**EXERCISE INSTRUCTIONS**: Set down the material exactly as given, please, from its first line through the line that includes "scene.cycles.use_denoising = False".

**DATA**:
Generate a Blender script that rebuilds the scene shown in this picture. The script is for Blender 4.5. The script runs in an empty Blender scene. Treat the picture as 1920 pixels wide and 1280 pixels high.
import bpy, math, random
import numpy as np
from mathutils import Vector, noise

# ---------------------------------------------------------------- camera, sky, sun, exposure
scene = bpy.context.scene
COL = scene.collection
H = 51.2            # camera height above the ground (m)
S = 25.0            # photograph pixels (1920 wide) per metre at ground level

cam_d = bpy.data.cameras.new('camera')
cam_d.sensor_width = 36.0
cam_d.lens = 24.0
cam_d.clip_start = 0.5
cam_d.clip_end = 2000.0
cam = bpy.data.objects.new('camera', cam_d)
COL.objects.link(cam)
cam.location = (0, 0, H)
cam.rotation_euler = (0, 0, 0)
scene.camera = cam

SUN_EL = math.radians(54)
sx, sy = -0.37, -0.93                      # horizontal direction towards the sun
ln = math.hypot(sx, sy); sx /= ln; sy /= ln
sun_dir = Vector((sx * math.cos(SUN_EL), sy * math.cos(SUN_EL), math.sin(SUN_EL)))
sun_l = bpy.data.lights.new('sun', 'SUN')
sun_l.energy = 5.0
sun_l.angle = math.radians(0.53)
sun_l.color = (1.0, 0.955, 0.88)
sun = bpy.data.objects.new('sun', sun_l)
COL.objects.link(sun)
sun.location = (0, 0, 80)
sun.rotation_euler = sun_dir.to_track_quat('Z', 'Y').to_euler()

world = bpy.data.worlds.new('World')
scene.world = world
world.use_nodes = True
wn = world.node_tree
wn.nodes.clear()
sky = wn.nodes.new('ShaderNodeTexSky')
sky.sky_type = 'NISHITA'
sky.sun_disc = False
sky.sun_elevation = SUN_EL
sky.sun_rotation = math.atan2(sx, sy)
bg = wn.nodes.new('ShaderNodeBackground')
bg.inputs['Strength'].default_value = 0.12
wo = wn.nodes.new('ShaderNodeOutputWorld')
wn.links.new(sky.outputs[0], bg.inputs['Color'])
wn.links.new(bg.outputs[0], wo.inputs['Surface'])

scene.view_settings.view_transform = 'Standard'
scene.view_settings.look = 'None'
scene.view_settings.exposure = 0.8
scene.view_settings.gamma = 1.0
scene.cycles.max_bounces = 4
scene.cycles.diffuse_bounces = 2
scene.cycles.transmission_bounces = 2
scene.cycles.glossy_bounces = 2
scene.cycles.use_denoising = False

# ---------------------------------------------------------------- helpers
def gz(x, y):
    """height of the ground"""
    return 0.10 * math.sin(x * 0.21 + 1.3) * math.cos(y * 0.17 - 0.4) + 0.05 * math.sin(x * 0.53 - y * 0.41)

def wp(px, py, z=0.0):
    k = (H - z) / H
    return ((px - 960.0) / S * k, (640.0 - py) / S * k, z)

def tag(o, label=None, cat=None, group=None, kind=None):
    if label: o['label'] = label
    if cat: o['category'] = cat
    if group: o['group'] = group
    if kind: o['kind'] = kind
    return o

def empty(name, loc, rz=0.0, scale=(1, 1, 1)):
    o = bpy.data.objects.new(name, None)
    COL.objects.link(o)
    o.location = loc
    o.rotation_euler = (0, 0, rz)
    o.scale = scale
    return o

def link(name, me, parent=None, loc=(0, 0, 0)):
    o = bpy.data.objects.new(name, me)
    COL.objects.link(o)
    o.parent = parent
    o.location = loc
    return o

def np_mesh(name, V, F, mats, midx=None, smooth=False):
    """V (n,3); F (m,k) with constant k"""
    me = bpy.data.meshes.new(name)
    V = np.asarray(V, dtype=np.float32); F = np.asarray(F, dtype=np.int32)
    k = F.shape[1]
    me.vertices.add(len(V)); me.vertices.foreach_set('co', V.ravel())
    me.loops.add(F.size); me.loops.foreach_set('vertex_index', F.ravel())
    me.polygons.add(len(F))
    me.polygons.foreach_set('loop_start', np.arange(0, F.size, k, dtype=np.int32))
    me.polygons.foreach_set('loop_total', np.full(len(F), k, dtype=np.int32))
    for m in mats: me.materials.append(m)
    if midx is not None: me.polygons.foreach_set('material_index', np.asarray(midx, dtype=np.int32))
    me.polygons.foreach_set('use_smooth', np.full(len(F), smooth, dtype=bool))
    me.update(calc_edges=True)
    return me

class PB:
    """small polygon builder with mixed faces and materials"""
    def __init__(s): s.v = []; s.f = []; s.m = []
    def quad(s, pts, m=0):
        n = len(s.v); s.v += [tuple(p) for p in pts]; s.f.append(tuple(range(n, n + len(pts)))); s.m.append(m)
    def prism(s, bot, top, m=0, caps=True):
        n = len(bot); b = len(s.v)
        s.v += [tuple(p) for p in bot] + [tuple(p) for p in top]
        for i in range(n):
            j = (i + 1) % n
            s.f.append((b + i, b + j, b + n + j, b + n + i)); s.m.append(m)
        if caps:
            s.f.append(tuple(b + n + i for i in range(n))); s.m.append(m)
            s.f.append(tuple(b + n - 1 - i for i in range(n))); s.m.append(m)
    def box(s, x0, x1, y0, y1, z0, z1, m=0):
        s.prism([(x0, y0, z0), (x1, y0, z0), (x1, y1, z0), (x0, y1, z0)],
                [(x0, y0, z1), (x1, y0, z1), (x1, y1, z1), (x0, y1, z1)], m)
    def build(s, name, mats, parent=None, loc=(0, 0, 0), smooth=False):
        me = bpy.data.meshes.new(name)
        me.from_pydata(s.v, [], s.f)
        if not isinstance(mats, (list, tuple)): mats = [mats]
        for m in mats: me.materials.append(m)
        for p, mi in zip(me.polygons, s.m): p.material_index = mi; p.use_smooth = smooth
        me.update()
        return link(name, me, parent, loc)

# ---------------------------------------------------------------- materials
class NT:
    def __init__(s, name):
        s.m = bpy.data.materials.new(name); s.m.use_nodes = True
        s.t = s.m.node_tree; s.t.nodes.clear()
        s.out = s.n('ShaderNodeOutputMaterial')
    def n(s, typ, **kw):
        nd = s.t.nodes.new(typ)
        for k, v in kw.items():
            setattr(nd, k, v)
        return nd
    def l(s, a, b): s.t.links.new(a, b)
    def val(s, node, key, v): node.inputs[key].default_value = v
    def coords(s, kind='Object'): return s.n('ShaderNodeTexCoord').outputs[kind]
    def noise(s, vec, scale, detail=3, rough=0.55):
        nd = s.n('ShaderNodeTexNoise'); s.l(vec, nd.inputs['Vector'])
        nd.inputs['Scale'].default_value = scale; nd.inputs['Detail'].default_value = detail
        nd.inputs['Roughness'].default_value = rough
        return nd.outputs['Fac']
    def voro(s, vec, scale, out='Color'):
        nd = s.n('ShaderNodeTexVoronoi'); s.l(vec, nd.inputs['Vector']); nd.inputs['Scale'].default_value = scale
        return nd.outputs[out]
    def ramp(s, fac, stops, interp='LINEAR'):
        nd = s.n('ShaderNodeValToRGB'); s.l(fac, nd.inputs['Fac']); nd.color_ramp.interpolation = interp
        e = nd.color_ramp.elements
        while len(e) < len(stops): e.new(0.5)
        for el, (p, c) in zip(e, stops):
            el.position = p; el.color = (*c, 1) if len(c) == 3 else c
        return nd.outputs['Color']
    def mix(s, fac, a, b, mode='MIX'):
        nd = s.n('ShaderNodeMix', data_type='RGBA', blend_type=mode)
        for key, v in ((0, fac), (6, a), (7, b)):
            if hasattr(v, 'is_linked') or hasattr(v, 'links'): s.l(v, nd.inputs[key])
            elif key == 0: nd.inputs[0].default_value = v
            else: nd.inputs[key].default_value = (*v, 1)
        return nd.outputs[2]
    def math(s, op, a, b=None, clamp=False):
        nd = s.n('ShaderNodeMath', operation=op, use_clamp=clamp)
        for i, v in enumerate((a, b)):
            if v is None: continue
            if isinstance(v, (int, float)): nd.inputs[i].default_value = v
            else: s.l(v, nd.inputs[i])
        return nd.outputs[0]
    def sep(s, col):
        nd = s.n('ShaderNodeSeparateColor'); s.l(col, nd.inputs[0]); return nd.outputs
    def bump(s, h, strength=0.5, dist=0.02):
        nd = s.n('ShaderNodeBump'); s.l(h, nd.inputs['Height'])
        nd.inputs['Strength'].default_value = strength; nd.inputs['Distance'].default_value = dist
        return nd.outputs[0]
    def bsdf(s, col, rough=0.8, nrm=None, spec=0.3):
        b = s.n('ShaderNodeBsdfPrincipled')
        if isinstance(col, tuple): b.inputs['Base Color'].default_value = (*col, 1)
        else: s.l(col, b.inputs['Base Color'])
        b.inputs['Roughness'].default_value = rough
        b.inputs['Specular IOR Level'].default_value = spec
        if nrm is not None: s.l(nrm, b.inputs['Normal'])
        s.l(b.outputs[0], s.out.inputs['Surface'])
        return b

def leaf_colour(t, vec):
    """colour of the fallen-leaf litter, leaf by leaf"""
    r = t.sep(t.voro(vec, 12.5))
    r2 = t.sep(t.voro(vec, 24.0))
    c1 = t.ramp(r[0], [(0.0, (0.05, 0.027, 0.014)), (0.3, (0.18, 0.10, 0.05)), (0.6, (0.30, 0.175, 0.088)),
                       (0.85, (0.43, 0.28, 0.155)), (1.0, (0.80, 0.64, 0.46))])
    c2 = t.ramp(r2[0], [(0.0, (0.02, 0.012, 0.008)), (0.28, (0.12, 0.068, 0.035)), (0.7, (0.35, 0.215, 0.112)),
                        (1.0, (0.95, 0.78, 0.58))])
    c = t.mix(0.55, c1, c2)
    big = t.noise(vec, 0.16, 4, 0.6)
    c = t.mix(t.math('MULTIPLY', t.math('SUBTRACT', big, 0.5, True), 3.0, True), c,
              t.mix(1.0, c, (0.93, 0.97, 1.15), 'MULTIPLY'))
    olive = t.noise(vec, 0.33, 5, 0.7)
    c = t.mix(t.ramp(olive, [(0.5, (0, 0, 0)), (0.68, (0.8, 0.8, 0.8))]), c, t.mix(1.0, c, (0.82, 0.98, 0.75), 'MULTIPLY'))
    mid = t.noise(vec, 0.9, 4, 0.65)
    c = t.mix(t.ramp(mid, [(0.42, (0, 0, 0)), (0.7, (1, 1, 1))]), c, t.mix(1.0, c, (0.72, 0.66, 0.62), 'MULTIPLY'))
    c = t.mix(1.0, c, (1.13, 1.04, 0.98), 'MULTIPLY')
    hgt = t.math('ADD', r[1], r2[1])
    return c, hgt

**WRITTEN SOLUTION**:
Generate a Blender script that rebuilds the scene shown in this picture. The script is for Blender 4.5. The script runs in an empty Blender scene. Treat the picture as 1920 pixels wide and 1280 pixels high.
import bpy, math, random
import numpy as np
from mathutils import Vector, noise

# ---------------------------------------------------------------- camera, sky, sun, exposure
scene = bpy.context.scene
COL = scene.collection
H = 51.2            # camera height above the ground (m)
S = 25.0            # photograph pixels (1920 wide) per metre at ground level

cam_d = bpy.data.cameras.new('camera')
cam_d.sensor_width = 36.0
cam_d.lens = 24.0
cam_d.clip_start = 0.5
cam_d.clip_end = 2000.0
cam = bpy.data.objects.new('camera', cam_d)
COL.objects.link(cam)
cam.location = (0, 0, H)
cam.rotation_euler = (0, 0, 0)
scene.camera = cam

SUN_EL = math.radians(54)
sx, sy = -0.37, -0.93                      # horizontal direction towards the sun
ln = math.hypot(sx, sy); sx /= ln; sy /= ln
sun_dir = Vector((sx * math.cos(SUN_EL), sy * math.cos(SUN_EL), math.sin(SUN_EL)))
sun_l = bpy.data.lights.new('sun', 'SUN')
sun_l.energy = 5.0
sun_l.angle = math.radians(0.53)
sun_l.color = (1.0, 0.955, 0.88)
sun = bpy.data.objects.new('sun', sun_l)
COL.objects.link(sun)
sun.location = (0, 0, 80)
sun.rotation_euler = sun_dir.to_track_quat('Z', 'Y').to_euler()

world = bpy.data.worlds.new('World')
scene.world = world
world.use_nodes = True
wn = world.node_tree
wn.nodes.clear()
sky = wn.nodes.new('ShaderNodeTexSky')
sky.sky_type = 'NISHITA'
sky.sun_disc = False
sky.sun_elevation = SUN_EL
sky.sun_rotation = math.atan2(sx, sy)
bg = wn.nodes.new('ShaderNodeBackground')
bg.inputs['Strength'].default_value = 0.12
wo = wn.nodes.new('ShaderNodeOutputWorld')
wn.links.new(sky.outputs[0], bg.inputs['Color'])
wn.links.new(bg.outputs[0], wo.inputs['Surface'])

scene.view_settings.view_transform = 'Standard'
scene.view_settings.look = 'None'
scene.view_settings.exposure = 0.8
scene.view_settings.gamma = 1.0
scene.cycles.max_bounces = 4
scene.cycles.diffuse_bounces = 2
scene.cycles.transmission_bounces = 2
scene.cycles.glossy_bounces = 2
scene.cycles.use_denoising = False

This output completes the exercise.